Repeat each line of the material below exactly as it appears, minus any pictures.

--- START ---

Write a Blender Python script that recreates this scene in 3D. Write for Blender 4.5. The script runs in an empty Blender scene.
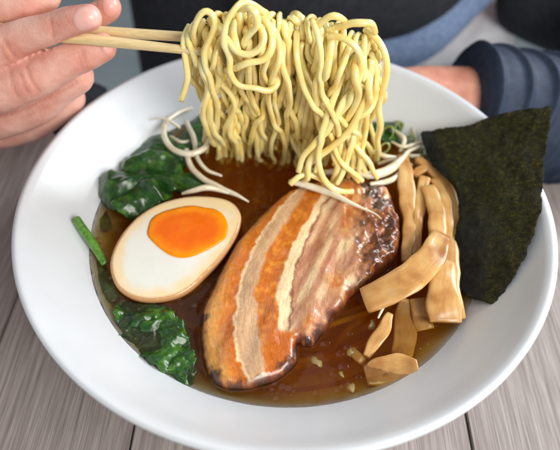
import bpy, bmesh, math, random
import numpy as np
from mathutils import Vector, noise, kdtree
from mathutils.geometry import delaunay_2d_cdt
from mathutils.bvhtree import BVHTree
random.seed(7); rng = np.random.default_rng(7)
S = 0.01                      # everything is laid out in centimetres and linked in metres
C = bpy.context.scene.collection
V = Vector
ZR = 7.2                      # height of the bowl's rim above the table
ZS = ZR - 2.15                # level of the broth

# ------------------------------------------------------------------ camera
PITCH = 0.86562; ROLL = 0.03294; FPX = 572.0
CAM = V((-0.2163, -16.658, 17.303 + ZR))
Fw = V((0, math.cos(PITCH), -math.sin(PITCH))); Rt = V((1, 0, 0)); Up = V((0, math.sin(PITCH), math.cos(PITCH)))
cr, sr = math.cos(ROLL), math.sin(ROLL)
def ray(px, py):
    dx, dy = px - 280, py - 225
    u = cr*dx + sr*dy; v = -sr*dx + cr*dy
    return Fw + Rt*(u/FPX) - Up*(v/FPX)
def W(px, py, z):
    r = ray(px, py); return CAM + r*((z - CAM.z)/r.z)
def WY(px, py, y):
    r = ray(px, py); return CAM + r*((y - CAM.y)/r.y)
def WD(px, py, d): return CAM + ray(px, py)*d
def WP(px, py, plane):
    p0, n = plane; r = ray(px, py); return CAM + r*((p0 - CAM).dot(n)/r.dot(n))
def plane3(a, b, c):
    n = (b - a).cross(c - a).normalized()
    if n.z < 0: n = -n
    return (a, n)
def toPX(p):
    q = p - CAM; f = q.dot(Fw); u = q.dot(Rt)/f*FPX; v = -q.dot(Up)/f*FPX
    return (280 + cr*u - sr*v, 225 + sr*u + cr*v)

# ------------------------------------------------------------------ materials
def srgb(r, g, b):
    f = lambda c: ((c/255)/12.92 if c/255 <= .04045 else ((c/255 + .055)/1.055)**2.4)
    return (f(r), f(g), f(b), 1)
class M:
    def __init__(s, name):
        s.m = bpy.data.materials.new(name); s.m.use_nodes = True
        s.n = s.m.node_tree.nodes; s.l = s.m.node_tree.links
        s.p = s.n['Principled BSDF']; s.out = s.n['Material Output']
        tc = s.n.new('ShaderNodeTexCoord'); mp = s.n.new('ShaderNodeMapping')
        mp.inputs['Scale'].default_value = (100, 100, 100)
        s.l.new(tc.outputs['Object'], mp.inputs['Vector']); s.co = mp.outputs['Vector']
    def set(s, **k):
        for a, v in k.items():
            s.inp(a, v)
        return s
    def inp(s, a, v):
        i = s.p.inputs[a.replace('_', ' ')]
        if isinstance(v, bpy.types.NodeSocket): s.l.new(v, i)
        else: i.default_value = v
    def scaled(s, sc):
        mp = s.n.new('ShaderNodeMapping'); mp.inputs['Scale'].default_value = sc
        s.l.new(s.co, mp.inputs['Vector']); return mp.outputs['Vector']
    def noise(s, scale, detail=4, rough=.55, co=None, dist=0):
        t = s.n.new('ShaderNodeTexNoise'); t.inputs['Scale'].default_value = scale
        t.inputs['Detail'].default_value = detail; t.inputs['Roughness'].default_value = rough
        t.inputs['Distortion'].default_value = dist
        s.l.new(co or s.co, t.inputs['Vector']); return t.outputs['Fac']
    def voro(s, scale, feature='F1', co=None, rand=1):
        t = s.n.new('ShaderNodeTexVoronoi'); t.feature = feature; t.inputs['Scale'].default_value = scale
        t.inputs['Randomness'].default_value = rand
        s.l.new(co or s.co, t.inputs['Vector']); return t.outputs['Distance']
    def ramp(s, fac, stops, interp='LINEAR'):
        t = s.n.new('ShaderNodeValToRGB'); t.color_ramp.interpolation = interp
        e = t.color_ramp.elements
        while len(e) < len(stops): e.new(.5)
        for k, (p, c) in enumerate(stops):
            e[k].position = p; e[k].color = c if isinstance(c, tuple) else (c, c, c, 1)
        s.l.new(fac, t.inputs['Fac']); return t.outputs['Color']
    def mix(s, fac, a, b, mode='MIX'):
        t = s.n.new('ShaderNodeMix'); t.data_type = 'RGBA'; t.blend_type = mode
        for i, v in ((0, fac), (6, a), (7, b)):
            if isinstance(v, bpy.types.NodeSocket): s.l.new(v, t.inputs[i])
            else: t.inputs[i].default_value = v
        return t.outputs[2]
    def math(s, op, a, b=0.0):
        t = s.n.new('ShaderNodeMath'); t.operation = op
        for i, v in ((0, a), (1, b)):
            if isinstance(v, bpy.types.NodeSocket): s.l.new(v, t.inputs[i])
            else: t.inputs[i].default_value = v
        return t.outputs[0]
    def attr(s, name='Col'):
        t = s.n.new('ShaderNodeAttribute'); t.attribute_name = name; return t.outputs['Color']
    def bump(s, h, strength=.3, dist=.02):
        t = s.n.new('ShaderNodeBump'); t.inputs['Strength'].default_value = strength
        t.inputs['Distance'].default_value = dist*S
        s.l.new(h, t.inputs['Height'])
        if s.p.inputs['Normal'].is_linked: s.l.new(s.p.inputs['Normal'].links[0].from_socket, t.inputs['Normal'])
        s.l.new(t.outputs['Normal'], s.p.inputs['Normal']); return s
    def sss(s, w, scale, rad=(1, .5, .3)):
        s.p.inputs['Subsurface Weight'].default_value = w
        s.p.inputs['Subsurface Scale'].default_value = scale*S
        s.p.inputs['Subsurface Radius'].default_value = rad; return s

mt = {}
def newm(k): mt[k] = M(k); return mt[k]

m = newm('porcelain'); m.set(Base_Color=m.ramp(m.noise(.5, 2), [(.3, srgb(213, 217, 222)), (.7, srgb(218, 222, 227))]), Roughness=.3, Specular_IOR_Level=.5, Coat_Weight=.15, Coat_Roughness=.12)
m.bump(m.noise(1.2, 3), .12, .05)
m = newm('oak_laminate')
g1 = m.noise(1, 6, .68, m.scaled((5, .16, 1)), .25); g2 = m.noise(1, 4, .65, m.scaled((20, .24, 1)), .12); g3 = m.noise(.35, 3, .5, m.scaled((1.6, .16, 1)))
c = m.ramp(g1, [(.28, srgb(134, 123, 121)), (.5, srgb(164, 154, 151)), (.72, srgb(192, 183, 180))])
c = m.mix(.75, c, m.ramp(g2, [(.34, (.30, .27, .26, 1)), (.46, (.78, .77, .76, 1)), (.62, (1.1, 1.09, 1.08, 1)), (.72, (1.5, 1.48, 1.46, 1))]), 'MULTIPLY')
c = m.mix(.5, c, m.ramp(g3, [(.3, (.75, .73, .72, 1)), (.7, (1.1, 1.1, 1.1, 1))]), 'MULTIPLY')
m.set(Base_Color=c, Roughness=.48, Specular_IOR_Level=.35); m.bump(g2, .5, .02)
m = newm('groove_dark'); m.set(Base_Color=srgb(40, 34, 33), Roughness=.8)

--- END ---

→ **FINISHED EXERCISE**:
Write a Blender Python script that recreates this scene in 3D. Write for Blender 4.5. The script runs in an empty Blender scene.
import bpy, bmesh, math, random
import numpy as np
from mathutils import Vector, noise, kdtree
from mathutils.geometry import delaunay_2d_cdt
from mathutils.bvhtree import BVHTree
random.seed(7); rng = np.random.default_rng(7)
S = 0.01                      # everything is laid out in centimetres and linked in metres
C = bpy.context.scene.collection
V = Vector
ZR = 7.2                      # height of the bowl's rim above the table
ZS = ZR - 2.15                # level of the broth

# ------------------------------------------------------------------ camera
PITCH = 0.86562; ROLL = 0.03294; FPX = 572.0
CAM = V((-0.2163, -16.658, 17.303 + ZR))
Fw = V((0, math.cos(PITCH), -math.sin(PITCH))); Rt = V((1, 0, 0)); Up = V((0, math.sin(PITCH), math.cos(PITCH)))
cr, sr = math.cos(ROLL), math.sin(ROLL)
def ray(px, py):
    dx, dy = px - 280, py - 225
    u = cr*dx + sr*dy; v = -sr*dx + cr*dy
    return Fw + Rt*(u/FPX) - Up*(v/FPX)
def W(px, py, z):
    r = ray(px, py); return CAM + r*((z - CAM.z)/r.z)
def WY(px, py, y):
    r = ray(px, py); return CAM + r*((y - CAM.y)/r.y)
def WD(px, py, d): return CAM + ray(px, py)*d
def WP(px, py, plane):
    p0, n = plane; r = ray(px, py); return CAM + r*((p0 - CAM).dot(n)/r.dot(n))
def plane3(a, b, c):
    n = (b - a).cross(c - a).normalized()
    if n.z < 0: n = -n
    return (a, n)
def toPX(p):
    q = p - CAM; f = q.dot(Fw); u = q.dot(Rt)/f*FPX; v = -q.dot(Up)/f*FPX
    return (280 + cr*u - sr*v, 225 + sr*u + cr*v)

# ------------------------------------------------------------------ materials
def srgb(r, g, b):
    f = lambda c: ((c/255)/12.92 if c/255 <= .04045 else ((c/255 + .055)/1.055)**2.4)
    return (f(r), f(g), f(b), 1)
class M:
    def __init__(s, name):
        s.m = bpy.data.materials.new(name); s.m.use_nodes = True
        s.n = s.m.node_tree.nodes; s.l = s.m.node_tree.links
        s.p = s.n['Principled BSDF']; s.out = s.n['Material Output']
        tc = s.n.new('ShaderNodeTexCoord'); mp = s.n.new('ShaderNodeMapping')
        mp.inputs['Scale'].default_value = (100, 100, 100)
        s.l.new(tc.outputs['Object'], mp.inputs['Vector']); s.co = mp.outputs['Vector']
    def set(s, **k):
        for a, v in k.items():
            s.inp(a, v)
        return s
    def inp(s, a, v):
        i = s.p.inputs[a.replace('_', ' ')]
        if isinstance(v, bpy.types.NodeSocket): s.l.new(v, i)
        else: i.default_value = v
    def scaled(s, sc):
        mp = s.n.new('ShaderNodeMapping'); mp.inputs['Scale'].default_value = sc
        s.l.new(s.co, mp.inputs['Vector']); return mp.outputs['Vector']
    def noise(s, scale, detail=4, rough=.55, co=None, dist=0):
        t = s.n.new('ShaderNodeTexNoise'); t.inputs['Scale'].default_value = scale
        t.inputs['Detail'].default_value = detail; t.inputs['Roughness'].default_value = rough
        t.inputs['Distortion'].default_value = dist
        s.l.new(co or s.co, t.inputs['Vector']); return t.outputs['Fac']
    def voro(s, scale, feature='F1', co=None, rand=1):
        t = s.n.new('ShaderNodeTexVoronoi'); t.feature = feature; t.inputs['Scale'].default_value = scale
        t.inputs['Randomness'].default_value = rand
        s.l.new(co or s.co, t.inputs['Vector']); return t.outputs['Distance']
    def ramp(s, fac, stops, interp='LINEAR'):
        t = s.n.new('ShaderNodeValToRGB'); t.color_ramp.interpolation = interp
        e = t.color_ramp.elements
        while len(e) < len(stops): e.new(.5)
        for k, (p, c) in enumerate(stops):
            e[k].position = p; e[k].color = c if isinstance(c, tuple) else (c, c, c, 1)
        s.l.new(fac, t.inputs['Fac']); return t.outputs['Color']
    def mix(s, fac, a, b, mode='MIX'):
        t = s.n.new('ShaderNodeMix'); t.data_type = 'RGBA'; t.blend_type = mode
        for i, v in ((0, fac), (6, a), (7, b)):
            if isinstance(v, bpy.types.NodeSocket): s.l.new(v, t.inputs[i])
            else: t.inputs[i].default_value = v
        return t.outputs[2]
    def math(s, op, a, b=0.0):
        t = s.n.new('ShaderNodeMath'); t.operation = op
        for i, v in ((0, a), (1, b)):
            if isinstance(v, bpy.types.NodeSocket): s.l.new(v, t.inputs[i])
            else: t.inputs[i].default_value = v
        return t.outputs[0]
    def attr(s, name='Col'):
        t = s.n.new('ShaderNodeAttribute'); t.attribute_name = name; return t.outputs['Color']
    def bump(s, h, strength=.3, dist=.02):
        t = s.n.new('ShaderNodeBump'); t.inputs['Strength'].default_value = strength
        t.inputs['Distance'].default_value = dist*S
        s.l.new(h, t.inputs['Height'])
        if s.p.inputs['Normal'].is_linked: s.l.new(s.p.inputs['Normal'].links[0].from_socket, t.inputs['Normal'])
        s.l.new(t.outputs['Normal'], s.p.inputs['Normal']); return s
    def sss(s, w, scale, rad=(1, .5, .3)):
        s.p.inputs['Subsurface Weight'].default_value = w
        s.p.inputs['Subsurface Scale'].default_value = scale*S
        s.p.inputs['Subsurface Radius'].default_value = rad; return s

mt = {}
def newm(k): mt[k] = M(k); return mt[k]

m = newm('porcelain'); m.set(Base_Color=m.ramp(m.noise(.5, 2), [(.3, srgb(213, 217, 222)), (.7, srgb(218, 222, 227))]), Roughness=.3, Specular_IOR_Level=.5, Coat_Weight=.15, Coat_Roughness=.12)
m.bump(m.noise(1.2, 3), .12, .05)
m = newm('oak_laminate')
g1 = m.noise(1, 6, .68, m.scaled((5, .16, 1)), .25); g2 = m.noise(1, 4, .65, m.scaled((20, .24, 1)), .12); g3 = m.noise(.35, 3, .5, m.scaled((1.6, .16, 1)))
c = m.ramp(g1, [(.28, srgb(134, 123, 121)), (.5, srgb(164, 154, 151)), (.72, srgb(192, 183, 180))])
c = m.mix(.75, c, m.ramp(g2, [(.34, (.30, .27, .26, 1)), (.46, (.78, .77, .76, 1)), (.62, (1.1, 1.09, 1.08, 1)), (.72, (1.5, 1.48, 1.46, 1))]), 'MULTIPLY')
c = m.mix(.5, c, m.ramp(g3, [(.3, (.75, .73, .72, 1)), (.7, (1.1, 1.1, 1.1, 1))]), 'MULTIPLY')
m.set(Base_Color=c, Roughness=.48, Specular_IOR_Level=.35); m.bump(g2, .5, .02)
m = newm('groove_dark'); m.set(Base_Color=srgb(40, 34, 33), Roughness=.8)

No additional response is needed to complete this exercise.